Je vais illustrer cela par un exemple. J’ai donné une conférence dans une école où un.e élève a dit à un enseignant qu’iel se posait des questions au sujet de son genre et de son identité sexuelle. L’école avait pris l’initiative d’organiser cette conférence pour tous ceux qui souhaitaient y participer : étudiants, personnel et parents. J’y ai raconté mon histoire, et à la fin l’étudiant.e a dit devant une salle comble qu’iel n’avait pas les mots justes et qu’iel n’osait pas en parler en public, mais qu’iel se sentait comme moi et qu’iel était non binaire. Le fait que cet adolescent.e ait osé dire ça à tous ces gens m’a aidé à me relever. Quand j’étais si jeune, je ne pouvais pas m’exprimer et je n’avais aucun filet de sécurité sur lequel me reposer. Le fait que les gens puissent désormais trouver les mots pour s’exprimer et faire partie d’une communauté m’impressionne encore. J’essaie toujours d’être ouvert.e sur mon identité sur les réseaux sociaux et je remarque qu’il est plus facile pour les autres de se retrouver, de découvrir leur identité. Si vous avez suffisamment de personnes pour vous soutenir, vous réalisez que vous pouvez aussi ouvertement défendre qui vous êtes.
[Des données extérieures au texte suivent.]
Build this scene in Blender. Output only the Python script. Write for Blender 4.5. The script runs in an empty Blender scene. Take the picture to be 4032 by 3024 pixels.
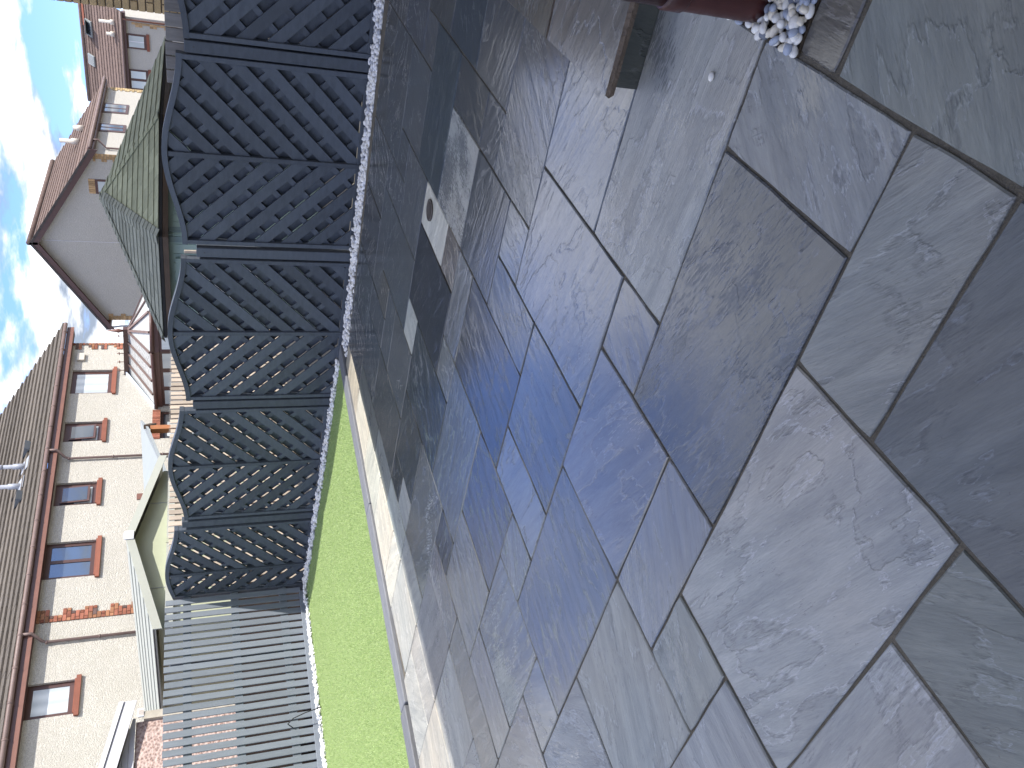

« Si je veux briser les tabous avec le word art, je le fais en me basant sur mes propres expériences, mais aussi en partageant les histoires d’autres personnes. » Paroles d’artiste militante.

© Erhan Inga/Shutterstock

Quels outils proposez-vous aux organisations ?

C’est très large et cela dépend du secteur ou de l’organisation elle-même. Lorsque des entreprises ou des associations souhaitent impliquer davantage de personnes non binaires ou trans dans leurs activités, elles le font parfois à la hâte, sans garantir au préalable un environnement sûr. Il s’agit ensuite simplement de cocher des cases pour montrer qu’elles sont diversifiées et inclusives. C’est bien sûr une bonne chose s’il y a de la diversité au sein de votre personnel, mais pas si l’environnement de travail n’est pas un endroit sûr pour ces personnes. Il existe plusieurs manières de créer cet environnement, à commencer par une politique anti-discrimination forte. Une telle politique ne concerne pas seulement la transphobie, elle doit avoir un cadre plus large. Vous pouvez également vous concentrer sur une plus grande représentation aux postes de direction. Car les organisations montrent souvent leur diversité à l’extérieur, mais les décisions sont toujours prises par les mêmes personnes. La cohérence est également importante. Si un drapeau arc-en-ciel est partagé sur les réseaux sociaux pendant le mois des fiertés ou parfois uniquement lors de la Journée mondiale contre l’homophobie, la transphobie et la biphobie (le 17 mai de chaque année, NDLR), mais si aucune action n’y est liée, alors c’est en fait une image creuse et ça peut faire plus de mal que de bien. Chaque communication doit également être accompagnée d’actions concrètes pour créer un environnement sûr pour notre communauté. Un travail de sensibilisation pour toucher les personnes LGBTQIA+ est également indispensable, car si vous utilisez toujours les mêmes canaux, vous ne devriez pas être surpris de ne pas attirer un public plus diversifié. Toutefois, si vous travaillez dans une organisation ou une entreprise où les gens ne sont pas encore disposés à mettre en œuvre de tels changements au niveau structurel, vous ne devez certainement pas sous-estimer l’impact des petites actions. Si vos collègues ont le sentiment de pouvoir être eux-mêmes avec vous, c’est déjà un pas dans la bonne direction. Cela se voit également dans le travail avec la jeunesse. Si un adolescent ou un jeune a ne serait-ce qu’un seul modèle adulte, le risque de problèmes de santé mentale sera considérablement réduit. Ne sous-estimez donc pas l’impact que vous pouvez avoir en tant qu’individu sur vos amis, vos connaissances, vos collègues, une organisation ou une entreprise.

  1. Cet article est une adaptation en français de Philipp Kocks, « Taboes doorbreken en bespreekbaar maken », dans deMens.nu Magazine, 12e année, no 3, juillet 2023. Il est publié ici avec l’aimable autorisation de son auteur et de deMens.nu.